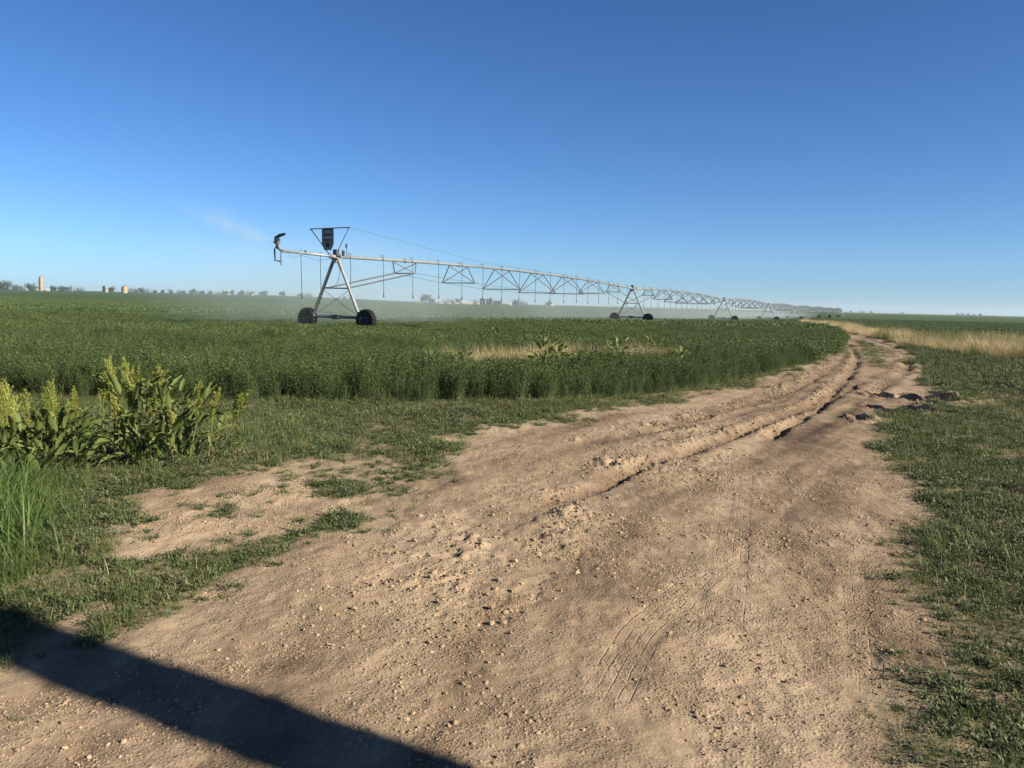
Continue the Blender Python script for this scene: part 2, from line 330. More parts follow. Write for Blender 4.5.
# ------------------------------------------------------------------ object helpers
def tag(o, label=None, cat=None, group=None, kind=None):
    if label: o['label'] = label
    if cat: o['category'] = cat
    if group: o['group'] = group
    if kind: o['kind'] = kind
    return o
def link(o, parent=None):
    COL.objects.link(o)
    if parent: o.parent = parent
    return o
def empty(name, loc=(0, 0, 0), rz=0, parent=None):
    o = bpy.data.objects.new(name, None); o.location = loc; o.rotation_euler = (0, 0, rz); return link(o, parent)
def copy_tree(o, parent=None):
    c = o.copy(); link(c, parent)
    for ch in list(o.children): copy_tree(ch, c)
    return c
class MB:
    def __init__(s): s.v = []; s.f = []; s.m = []; s.mi = 0
    def add(s, vs, fs):
        k = len(s.v); s.v += [tuple(v) for v in vs]; s.f += [tuple(i+k for i in f) for f in fs]; s.m += [s.mi]*len(fs)
    def box(s, c, d, rz=0):
        cx, cy, cz = c; a, b, h = d[0]/2, d[1]/2, d[2]/2; ca, sa = math.cos(rz), math.sin(rz)
        vs = [(cx+x*ca-y*sa, cy+x*sa+y*ca, cz+z) for z in (-h, h) for x, y in ((-a, -b), (a, -b), (a, b), (-a, b))]
        s.add(vs, [(0, 3, 2, 1), (4, 5, 6, 7), (0, 1, 5, 4), (1, 2, 6, 5), (2, 3, 7, 6), (3, 0, 4, 7)])
    def tube(s, path, rad, n=6, caps=True):
        path = [Vector(p) for p in path]; k = len(path)
        rad = [rad]*k if not hasattr(rad, '__len__') else rad
        vs = []; fs = []; ref = None
        for i, p in enumerate(path):
            d = (path[min(i+1, k-1)] - path[max(i-1, 0)]).normalized()
            if ref is None: ref = Vector((0, 0, 1)) if abs(d.z) < .9 else Vector((1, 0, 0))
            a = d.cross(ref).normalized(); b = d.cross(a).normalized()
            for j in range(n):
                t = 2*math.pi*j/n; vs.append(p + (a*math.cos(t)+b*math.sin(t))*rad[i])
        for i in range(k-1):
            for j in range(n):
                fs.append((i*n+j, i*n+(j+1) % n, (i+1)*n+(j+1) % n, (i+1)*n+j))
        if caps: fs += [tuple(range(n)), tuple(range((k-1)*n, k*n))[::-1]]
        s.add(vs, fs)
    def lathe(s, prof, c, axis, n=20):
        """prof: (radius, along)"""
        ax = Vector(axis).normalized(); ref = Vector((0, 0, 1)) if abs(ax.z) < .9 else Vector((1, 0, 0))
        a = ax.cross(ref).normalized(); b = ax.cross(a); c = Vector(c); vs = []; fs = []
        for r, h in prof:
            for j in range(n):
                t = 2*math.pi*j/n; vs.append(c + ax*h + (a*math.cos(t)+b*math.sin(t))*r)
        for i in range(len(prof)-1):
            for j in range(n): fs.append((i*n+j, i*n+(j+1) % n, (i+1)*n+(j+1) % n, (i+1)*n+j))
        s.add(vs, fs)
    def mesh(s, name, mats, smooth=False):
        me = bpy.data.meshes.new(name); me.from_pydata(s.v, [], s.f)
        for q in (mats if isinstance(mats, (list, tuple)) else [mats]): me.materials.append(q)
        me.polygons.foreach_set('material_index', s.m)
        if smooth: me.polygons.foreach_set('use_smooth', [True]*len(s.f))
        me.update(); return me
    def build(s, name, mats, parent=None, smooth=False):
        return link(bpy.data.objects.new(name, s.mesh(name, mats, smooth)), parent)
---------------
### Goal of the exercise:
All the material shown above is to be copied exactly, with no pictures carried over.

### Completed exercise:
Continue the Blender Python script for this scene: part 2, from line 330. More parts follow. Write for Blender 4.5.
# ------------------------------------------------------------------ object helpers
def tag(o, label=None, cat=None, group=None, kind=None):
    if label: o['label'] = label
    if cat: o['category'] = cat
    if group: o['group'] = group
    if kind: o['kind'] = kind
    return o
def link(o, parent=None):
    COL.objects.link(o)
    if parent: o.parent = parent
    return o
def empty(name, loc=(0, 0, 0), rz=0, parent=None):
    o = bpy.data.objects.new(name, None); o.location = loc; o.rotation_euler = (0, 0, rz); return link(o, parent)
def copy_tree(o, parent=None):
    c = o.copy(); link(c, parent)
    for ch in list(o.children): copy_tree(ch, c)
    return c
class MB:
    def __init__(s): s.v = []; s.f = []; s.m = []; s.mi = 0
    def add(s, vs, fs):
        k = len(s.v); s.v += [tuple(v) for v in vs]; s.f += [tuple(i+k for i in f) for f in fs]; s.m += [s.mi]*len(fs)
    def box(s, c, d, rz=0):
        cx, cy, cz = c; a, b, h = d[0]/2, d[1]/2, d[2]/2; ca, sa = math.cos(rz), math.sin(rz)
        vs = [(cx+x*ca-y*sa, cy+x*sa+y*ca, cz+z) for z in (-h, h) for x, y in ((-a, -b), (a, -b), (a, b), (-a, b))]
        s.add(vs, [(0, 3, 2, 1), (4, 5, 6, 7), (0, 1, 5, 4), (1, 2, 6, 5), (2, 3, 7, 6), (3, 0, 4, 7)])
    def tube(s, path, rad, n=6, caps=True):
        path = [Vector(p) for p in path]; k = len(path)
        rad = [rad]*k if not hasattr(rad, '__len__') else rad
        vs = []; fs = []; ref = None
        for i, p in enumerate(path):
            d = (path[min(i+1, k-1)] - path[max(i-1, 0)]).normalized()
            if ref is None: ref = Vector((0, 0, 1)) if abs(d.z) < .9 else Vector((1, 0, 0))
            a = d.cross(ref).normalized(); b = d.cross(a).normalized()
            for j in range(n):
                t = 2*math.pi*j/n; vs.append(p + (a*math.cos(t)+b*math.sin(t))*rad[i])
        for i in range(k-1):
            for j in range(n):
                fs.append((i*n+j, i*n+(j+1) % n, (i+1)*n+(j+1) % n, (i+1)*n+j))
        if caps: fs += [tuple(range(n)), tuple(range((k-1)*n, k*n))[::-1]]
        s.add(vs, fs)
    def lathe(s, prof, c, axis, n=20):
        """prof: (radius, along)"""
        ax = Vector(axis).normalized(); ref = Vector((0, 0, 1)) if abs(ax.z) < .9 else Vector((1, 0, 0))
        a = ax.cross(ref).normalized(); b = ax.cross(a); c = Vector(c); vs = []; fs = []
        for r, h in prof:
            for j in range(n):
                t = 2*math.pi*j/n; vs.append(c + ax*h + (a*math.cos(t)+b*math.sin(t))*r)
        for i in range(len(prof)-1):
            for j in range(n): fs.append((i*n+j, i*n+(j+1) % n, (i+1)*n+(j+1) % n, (i+1)*n+j))
        s.add(vs, fs)
    def mesh(s, name, mats, smooth=False):
        me = bpy.data.meshes.new(name); me.from_pydata(s.v, [], s.f)
        for q in (mats if isinstance(mats, (list, tuple)) else [mats]): me.materials.append(q)
        me.polygons.foreach_set('material_index', s.m)
        if smooth: me.polygons.foreach_set('use_smooth', [True]*len(s.f))
        me.update(); return me
    def build(s, name, mats, parent=None, smooth=False):
        return link(bpy.data.objects.new(name, s.mesh(name, mats, smooth)), parent)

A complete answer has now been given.